Alleged Roy gang shooter pleads not guilty

Friday , August 01, 2014 - 5:38 PM

OGDEN - An alleged gang shooter said in a video interview with police that the gun that killed a member of another gang went off accidentally.

Ruben Nava appeared in the 2nd District Court on Friday for a preliminary hearing where prosecutors presented evidence and witness testimony to show probable cause to convict him. After hearing all the evidence, Judge Noel Hyde ordered Nava to stand trial. Nava then entered a plea of not guilty.

Nava is charged with the shooting death of 23-year-old Mario Saucedo.

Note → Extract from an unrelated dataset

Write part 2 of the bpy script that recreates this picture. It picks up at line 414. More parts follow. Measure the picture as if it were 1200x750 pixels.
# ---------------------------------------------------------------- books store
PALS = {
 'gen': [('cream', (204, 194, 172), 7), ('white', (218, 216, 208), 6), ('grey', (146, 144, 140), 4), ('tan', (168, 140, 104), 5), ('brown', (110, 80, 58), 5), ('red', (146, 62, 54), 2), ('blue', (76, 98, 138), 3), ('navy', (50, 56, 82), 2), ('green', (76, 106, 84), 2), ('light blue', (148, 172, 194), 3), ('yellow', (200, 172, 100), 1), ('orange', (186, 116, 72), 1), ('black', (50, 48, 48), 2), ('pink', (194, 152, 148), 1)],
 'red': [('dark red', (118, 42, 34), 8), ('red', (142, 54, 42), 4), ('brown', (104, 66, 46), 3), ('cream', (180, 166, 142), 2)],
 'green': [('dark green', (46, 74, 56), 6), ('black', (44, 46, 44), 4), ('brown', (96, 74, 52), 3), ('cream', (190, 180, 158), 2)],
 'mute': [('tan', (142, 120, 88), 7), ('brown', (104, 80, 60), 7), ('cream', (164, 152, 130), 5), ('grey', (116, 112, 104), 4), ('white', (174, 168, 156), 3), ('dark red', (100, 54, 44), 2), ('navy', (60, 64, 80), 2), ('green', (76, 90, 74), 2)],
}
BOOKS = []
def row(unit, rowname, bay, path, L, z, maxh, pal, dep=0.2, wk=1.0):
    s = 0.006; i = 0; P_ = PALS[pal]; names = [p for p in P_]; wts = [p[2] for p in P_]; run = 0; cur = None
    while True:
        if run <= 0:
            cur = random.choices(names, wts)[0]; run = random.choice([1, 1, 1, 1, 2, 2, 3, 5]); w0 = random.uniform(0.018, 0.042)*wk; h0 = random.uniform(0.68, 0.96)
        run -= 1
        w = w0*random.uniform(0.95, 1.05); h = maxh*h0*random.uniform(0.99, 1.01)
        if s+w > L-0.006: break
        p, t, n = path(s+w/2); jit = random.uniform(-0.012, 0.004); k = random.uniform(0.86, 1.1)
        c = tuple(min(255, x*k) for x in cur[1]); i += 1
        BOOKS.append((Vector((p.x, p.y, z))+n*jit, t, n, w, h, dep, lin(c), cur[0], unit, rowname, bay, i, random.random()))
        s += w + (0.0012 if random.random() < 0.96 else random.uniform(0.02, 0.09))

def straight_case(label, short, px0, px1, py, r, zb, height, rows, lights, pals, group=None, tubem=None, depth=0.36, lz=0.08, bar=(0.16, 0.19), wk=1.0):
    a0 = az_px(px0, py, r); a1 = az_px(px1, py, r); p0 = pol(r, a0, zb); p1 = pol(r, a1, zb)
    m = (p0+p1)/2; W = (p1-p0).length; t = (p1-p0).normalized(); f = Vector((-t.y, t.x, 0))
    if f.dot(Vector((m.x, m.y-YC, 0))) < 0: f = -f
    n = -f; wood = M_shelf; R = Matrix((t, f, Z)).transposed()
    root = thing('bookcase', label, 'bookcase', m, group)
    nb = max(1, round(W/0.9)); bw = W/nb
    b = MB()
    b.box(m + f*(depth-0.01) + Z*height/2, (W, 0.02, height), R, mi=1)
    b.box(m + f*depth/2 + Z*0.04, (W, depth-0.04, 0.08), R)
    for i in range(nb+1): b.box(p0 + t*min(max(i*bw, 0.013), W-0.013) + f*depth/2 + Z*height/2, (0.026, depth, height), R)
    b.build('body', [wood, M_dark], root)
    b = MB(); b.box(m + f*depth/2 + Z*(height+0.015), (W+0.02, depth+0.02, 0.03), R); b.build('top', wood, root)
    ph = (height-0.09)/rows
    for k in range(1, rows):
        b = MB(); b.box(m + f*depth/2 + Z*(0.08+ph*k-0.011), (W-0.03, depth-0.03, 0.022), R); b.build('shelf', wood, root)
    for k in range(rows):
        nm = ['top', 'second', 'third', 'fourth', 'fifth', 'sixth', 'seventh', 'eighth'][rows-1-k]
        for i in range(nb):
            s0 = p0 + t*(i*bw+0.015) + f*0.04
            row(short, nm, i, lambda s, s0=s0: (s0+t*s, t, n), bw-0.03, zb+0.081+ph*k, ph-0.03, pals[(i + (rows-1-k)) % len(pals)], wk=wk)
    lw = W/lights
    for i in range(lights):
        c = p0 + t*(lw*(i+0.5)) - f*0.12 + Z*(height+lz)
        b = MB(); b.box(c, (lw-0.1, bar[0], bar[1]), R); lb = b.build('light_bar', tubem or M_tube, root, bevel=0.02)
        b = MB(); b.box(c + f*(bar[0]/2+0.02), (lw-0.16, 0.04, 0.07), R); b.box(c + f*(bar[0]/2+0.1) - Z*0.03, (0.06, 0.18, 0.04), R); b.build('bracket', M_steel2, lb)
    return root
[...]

On Sept. 8, 2013, Roy police responded to reports of gunshots at a residence. They found Saucedo dead from a gunshot wound to the chest. Nava was arrested the next day.

A video of detectives interviewing Nava was played in court.

Nava said he was at the home of Rudy and Samantha Martinez for a birthday party with several friends. Midway through the party a group of four to five men showed up, including Saucedo.

Nava said the group was immediately aggressive with other people at the party and looking to pick a fight over gang affiliation. The group said they were Ogden Trece members. Nava said he had a bad feeling about the crowd that showed up and sent his young daughter home.

He said the group of Trece members harassed him and another friend because they were from Southern California and were members of the El Monte Flores gang from that area.



Around midnight, the confrontation ended up on the front lawn of the home with the two sides almost coming to blows, though Nava said he was out there to break it up and protect his friends. He said things got out of hand when somebody pushed Samantha Martinez on the ground.

At some point during the night, Nava claims that somebody handed him a gun and told him to take it inside the house. Throughout the interview, Nava maintains that he doesn’t know who exactly handed him the gun, which the detectives continually doubt and question him on. He also claims to have no memory of what happened to the gun afterward due to shock.

Nava kept the gun in his pocket and said that when the group of Trece members began to approach him, he felt threatened and decided to brandish the gun to scare them. However, he claimed that somehow the gun went off by accident.

The detectives told Nava that it was confirmed that at least two shots were fired, so it’s doubtful that it was an accident.

Earlier in the hearing, Lt. Danny Hammond with Roy City Police testified that he discovered that Martinez’s son, Derek Martinez, drove Nava away from the scene and that they stopped at a nearby vacant lot to dispose of the gun. 

Later in the investigation, Derek Martinez received an amnesty agreement and led police to where the gun was located.

Nava took a taxi to his brother’s house, then to a co-workers house where he hid. Through the taxi company, police tracked him down and took him into custody.

The only gap in information is how Nava obtained the gun. When the gun was found, it was revealed to have belonged to Samantha Martinez, though she and her husband told police that they had no idea how Nava got  it. 

Nava continually repeated that he did not know who gave him the gun, while the detectives accused of him lying about being handed the gun or was refusing to tell them in order to protect that person.

After the video was played, prosecutors said there was no question that Nava murdered Saucedo. 

“Although the defendant claims it was an accident, all the evidence says that it wasn’t,” Weber County prosecutor Sandra Corp said. 

All of Nava’s actions afterward such as fleeing the scene, hiding the weapon and hiding himself further incriminate him, she said.

Nava’s defense attorney John Hanks said that his client’s statements that he felt threatened by Saucedo and his friends and acted in self-defense have remained consistent throughout the case.

Judge Hyde said in summary that there is no dispute about the basic facts of the case that Nava did indeed fire the gun that shot and killed Saucedo. What is in contention and what will be examined in trial is Nava’s motive, intent and mindset when he fired, he said.

Whether if it was an accident, meant to intimidate or if Nava intended to kill are still up for debate. 

The next hearing in the case is a pretrial conference Sept. 2, where a trial will most likely be set.